Let your waters rise. Let your deserts bloom with bounty. Let your Holy Spirit come.

Christe eleison.

Let our crying come to dust. Let our grief be turned to ashes. Let our hearts be cleansed with flame.

Kyrie eleison.

I like how the first person singular turns to the first person plural, which is how the choir feels after singing alone at home for a year, and finally together.

Our communion hymn is O Food to Pilgrims Given, with the beautiful Eucharistic text translation from the Latin (attributed to Thomas Aquinas (1225–1274) by John Athelstan Laurie Riley (1858-1945). The tune INNSBRUCK, is Flemish Renaissance composer Heinrich Isaac’s (1450-1517) gorgeous and nostalgic setting of “Innsbruck ich muss dich lassen” (Innsbruck I now must leave you). The tune may not have been Isaac’s, and is also Lutheran chorale O Welt, ich muss dich lassen, (“O World I now must leave you”) found in Bach’s St Matthew Passion and a Brahms organ chorale I often play at funerals. J.G. Walther(1684–1748 who I also played last week, has a lovely organ setting as well. Here is a lovely setting of the Isaace version (I had to look all over YouTube for a rendition that phrased-off to my liking!)
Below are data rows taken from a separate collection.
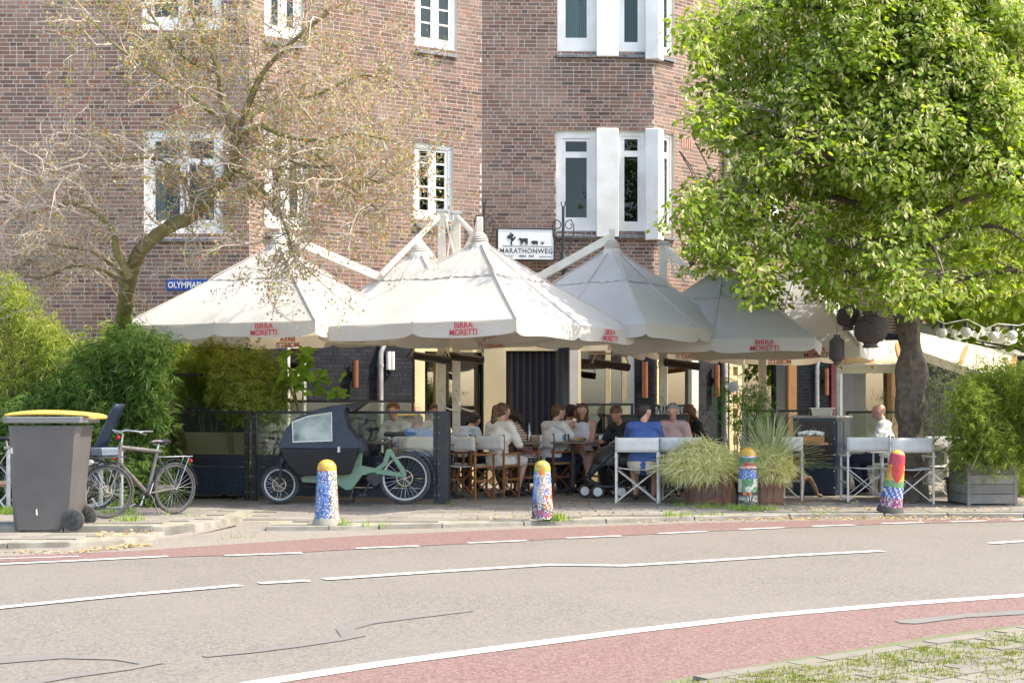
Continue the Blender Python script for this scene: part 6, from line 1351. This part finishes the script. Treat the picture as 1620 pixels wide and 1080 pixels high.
for i in range(50):
    z0 = 2.75+4.2*(i/50)**.9; az = i*2.399+rg.uniform(-.3, .3); fr_f = max(0, -math.sin(az))*.8+max(0, math.cos(az))*.3; ln = (3.6 if z0 < 5 else 3.6-(z0-5)*.75)*rg.uniform(.75, 1.12)*(1-fr_f*.72*min(1, max(0, (z0-2.9)/3.6)))*(1-.42*max(0, -math.sin(az)))*(1-.30*max(0, math.cos(az))); rise = .55 if z0 > 3.4 else .25
    d = Vector((math.cos(az), math.sin(az), 0)); st = O+Vector((0, 0, z0)); pts = [st, st+d*ln*.35+Vector((0, 0, rise*.9)), st+d*ln*.7+Vector((0, 0, rise)), st+d*ln+Vector((0, 0, rise*.35-.25))]
    q = bez(pts, 6); brs.append((q, .055 if z0 < 6 else .04))
    for k in range(len(q)):
        f = k/(len(q)-1)
        if f < .18: continue
        for _ in range(1 if f < .5 else 3):
            side = Vector((-d.y, d.x, 0))*rg.uniform(-1, 1)*ln*.33*(1.15-abs(f-.6)); c = q[k]+side+Vector((0, 0, rg.uniform(-.32, .30))); clumps.append((c, rg.uniform(.20, .38), f))
# explicit sprays: the long low fingers that reach over the parasols at the left
for (px, py, Y) in [(1045, 325, 17.6), (1075, 318, 17.6), (1105, 322, 17.7), (1060, 345, 17.6), (1110, 345, 17.8), (1150, 320, 17.8), (1095, 300, 17.8), (1130, 300, 17.8), (1075, 110, 17.6), (1070, 50, 17.7), (1090, 65, 17.7), (1100, 30, 17.8), (1110, 95, 17.8), (1100, 180, 17.6), (1120, 200, 17.8), (1140, 170, 17.9), (1115, 150, 17.9), (1095, 385, 17.5), (1115, 375, 17.6), (1140, 390, 17.5), (1165, 415, 17.6), (1185, 440, 17.5), (1195, 465, 17.6), (1165, 470, 17.6), (1205, 430, 17.7), (1225, 410, 17.8), (1250, 455, 17.7), (1280, 470, 17.7), (1300, 490, 17.6), (1265, 480, 17.7), (1330, 470, 17.8), (1350, 455, 17.9), (1140, 345, 17.8), (1180, 350, 17.8), (1215, 365, 17.9), (1160, 375, 17.8), (1250, 390, 18), (1290, 420, 18), (1320, 440, 18), (1400, 470, 18.3), (1440, 470, 18.6), (1470, 480, 18.6), (1500, 505, 18.5), (1525, 520, 18.5), (1455, 440, 18.4), (1495, 450, 18.4), (1540, 480, 18.5), (1420, 440, 18.4), (1385, 430, 18.4), (1560, 440, 18.6), (1590, 450, 18.7)]: clumps.append((P(px, py, Y), .24, .9))
good = []
for c, r, f in clumps:
    x, y = px_of(c)
    if y < 560 and x < left_edge(min(max(y, -290), 504))+r*F/c.y*.3: 
        continue
    if y > low_edge(x)-r*F/c.y*.2: continue
    if x > 1470 and y > 290 and rg.random() < .72: continue
    if x > 1120 and 180 < y < 300 and rg.random() < .12: continue
    good.append((c, r, f))
# add extra clumps in the visible front shell for density
b = MB()
for q, r in brs:
    q2 = [p-O for p in q]; k_ = len(q)
    # stop a limb where it would leave the crown outline
    for j, p in enumerate(q):
        x, y = px_of(p)
        if y < 560 and (x < left_edge(min(max(y, -290), 504))+55 or y > low_edge(x)-10): k_ = j; break
    if k_ < 2: continue
    bb = MB(); bb.tube(q2[:k_], [r*(1-.85*j/len(q)) for j in range(k_)], 6); bb.build('branch', bark, lt, smooth=True)
tw = MB()
for c, r, f in good:
    best = min(brs[:], key=lambda br: min((p-c).length for p in br[0][::3])); p = min(best[0], key=lambda p: (p-c).length)
    if (p-c).length < 1.1: tw.tube([p-O, (p.lerp(c, .5)-O)+Vector((0, 0, .05)), c-O, c-O+Vector((rg.uniform(-.1, .1), 0, -r*.8))], [.012, .008, .005, .002], 4)
npmesh('twigs', np.array(tw.v), np.array([f_ for f_ in tw.f if len(f_) == 4]), bark, lt)
lindm = leafmat('linden_leaf', [(.17, .25, .03), (.24, .34, .045), (.12, .20, .025), (.31, .40, .06), (.19, .29, .035), (.37, .43, .09)], .54, (1.25, 1.25, .4))
bractm = leafmat('linden_bract', [(.60, .60, .28), (.70, .66, .38), (.52, .56, .24)], .4, (1, 1, .6))
def crown(tree, O, clumps, dens, lm, bm, lsize=(.065, .105), brd=.13):
    Pp = []; Nn = []; Tt = []; Sc = []; bp_ = []; bt = []; bs = []
    for c, r, f in clumps:
        n = int(dens*(r/.35)**2); d = rv(n); rad = r*rng.uniform(.25, 1.0, n)**.6; p = np.array(c-O)+d*rad[:, None]*np.array([1.15, 1.0, .72])
        # droop: the outline of a spray sinks away from its stem
        p[:, 2] -= .42*(np.hypot(p[:, 0]-(c-O).x, p[:, 1]-(c-O).y)**2)/r*.8
        nn = d*.55+np.array([0, -.15, .85])+rng.normal(0, .38, (n, 3)); tt = d*np.array([1, 1, .2])+np.array([0, 0, -.75])+rng.normal(0, .3, (n, 3))
        Pp.append(p); Nn.append(nn); Tt.append(tt); Sc.append(rng.uniform(*lsize, n))
        m = int(n*brd)
        if m: ix = rng.choice(n, m, replace=False); ix = np.repeat(ix[:max(1, m//4)], 5); m = len(ix); bp_.append(p[ix]+rng.normal(0, .028, (m, 3))+np.array([0, -.03, .02])); bt.append(rng.normal(0, .45, (m, 3))+np.array([0, 0, -1.0])); bs.append(rng.uniform(.06, .11, m))
    V, Fa = leaves(BROAD[0], BROAD[1], np.concatenate(Pp), np.concatenate(Nn), np.concatenate(Tt), np.concatenate(Sc)); npmesh('leaf', V, Fa, lm, tree)
    if bp_:
        q = np.concatenate(bp_); V, Fa = leaves([(0, 0, 0), (.4, .17, 0), (1, .02, -.1), (.4, -.17, .02)], [(0, 1, 2, 3)], q, rv(len(q))+np.array([0, -.6, .3]), np.concatenate(bt), np.concatenate(bs)); npmesh('flower_bract', V, Fa, bm, tree)
vis = [g for g in good if -60 < px_of(g[0])[1] < 560 and px_of(g[0])[0] < 1680]; oth = [g for g in good if g not in vis]
crown(lt, O, vis+oth[::2], 92, lindm, bractm, (.055, .094), .36)
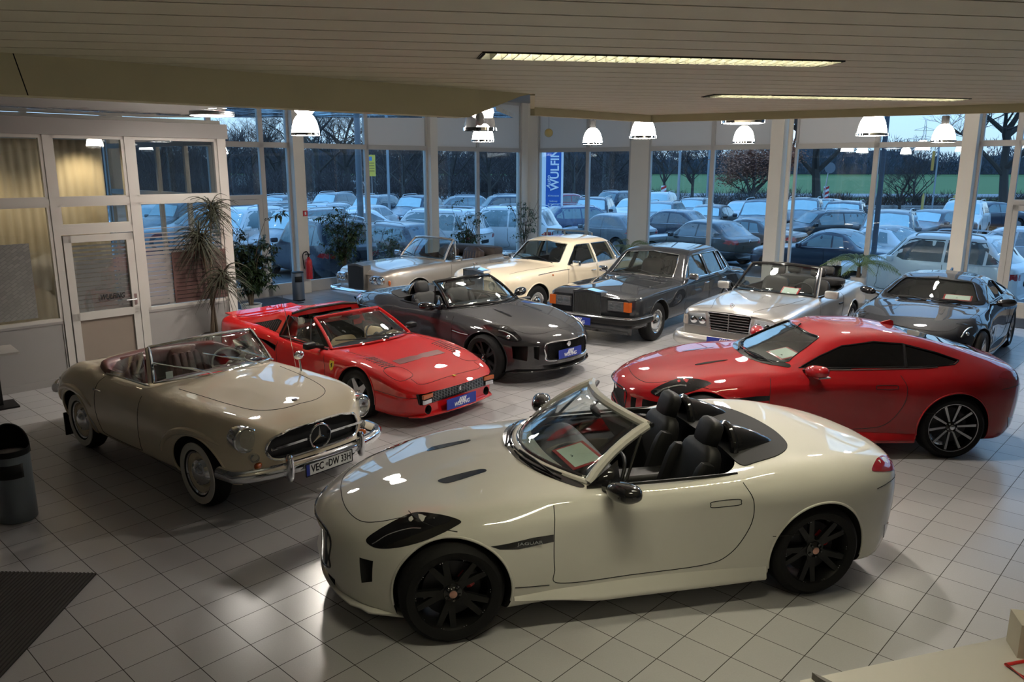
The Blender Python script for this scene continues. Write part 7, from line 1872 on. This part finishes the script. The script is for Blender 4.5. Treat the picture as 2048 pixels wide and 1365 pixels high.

Our last hymn I know is not a familiar one, but a wonderful one – Go Forth for God with words by J.R. Peacey (1896-1971). The tune is by great hymn-writer and teacher Erik Routley (1917-1982). LITTON is in reference to the wonderful American choral conductor James Litton who directed the American Boychoir from 1985 to 2001. I’ll never forget how kind he was to me as young conductor letting come spend a say in Princeton observing his rehearsals. Be brave and learn somtehing new Sunday–we have 4 verses celebrating taking God out into the world to get it right! Here is a recording for pre-practice!

Our Prelude and Postlude are the Prelude and Fugue (respectively) from the Praeludium in G Minor by Danish-German organist, violinist, and composer Nicolaus Bruhns (1665-1697). This exciting work shows why he was one of Dietrich Buxtehude’s favorite pupils.